- Don't quit your job (same as advice given by a Market Wizard of systematic trading - @mhparker)
- Don't write your backtesting engine
- Expect to spend 3-5 years coming up with remotely consistent/profitable method. That's assuming you put 20h+/week in it. 80% spent on your strategy development, 10% on experiments, 10% on automation
- Watching online videos / reading reddit generally doesn't contribute to your becoming better at this. Count those hours separately and limit them
- Become an expert in your method. Stop switching
- Find your own truth. What makes one trader successful might kill another one if used outside of their original method. Only you can tell if that applies to you
- Look for an edge big/smart money can't take advantage of (hint - liquidity)
- Remember, automation lets you do more of "what works" and spending less time doing that, focus on figuring out what works before automating
- Separate strategy from execution and automation
- Spend most of your time on the strategy and its validation
- Know your costs / feasibility of fills. Run live experiments.

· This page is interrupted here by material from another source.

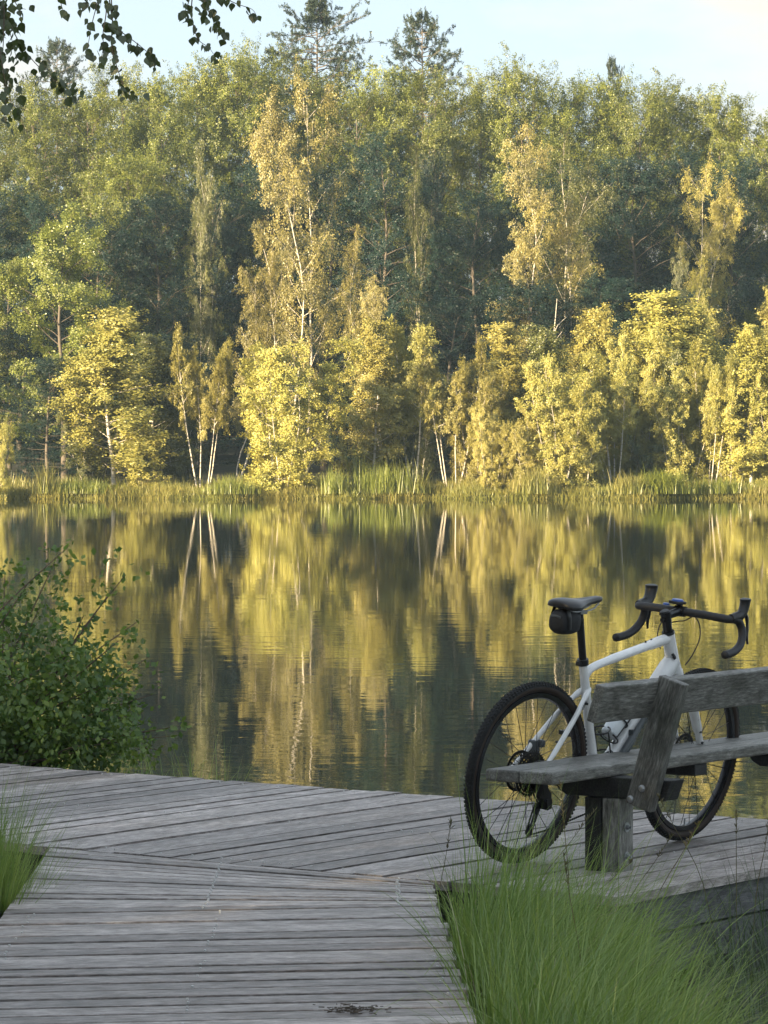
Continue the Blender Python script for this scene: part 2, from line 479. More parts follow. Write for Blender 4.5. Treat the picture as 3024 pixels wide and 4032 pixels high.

- Make first automation bare-bones, your strategy will likely fail anyway
- Top reasons why your strategy will fail: incorrect (a) test (b) data (c) costs/execution assumptions or (d) inability to take a trade. Incorporate those into your validation process
- Be sceptical of test results with less than 1000 trades
- Be sceptical of test results covering one market cycle
- No single strategy work for all market conditions, know your favorable conditions and have realistic expectations
- Good strategy is the one that works well during favorable conditions and doesn't lose too much while waiting for them
- Holy grail of trading is running multiple non-correlated strategies specializing on different market conditions
- Know your expected Max DD. Expect live Max DD be 2x of your worst backtest
- Don't go down the rabbit hole of thinking learning a new language/framework will help your trading. Generally it doesn't with rare exceptions
- Increase your trading capital gradually as you gain confidence in your method
- Once you are trading live, don't obsess over $ fluctuations. It's mostly noise that will keep you distracted
- Only 2 things matter when running live - (a) if your model=backtest staying within expected parameters (b) if your live executions are matching your model
- Know when to shutdown your system
- Individual trade outcome doesn't matter
PS. As I started writing this, I realized how long this list can become and that it could use categorizing. Hopefully it helps the way it is. Tried to cover different parts of the journey.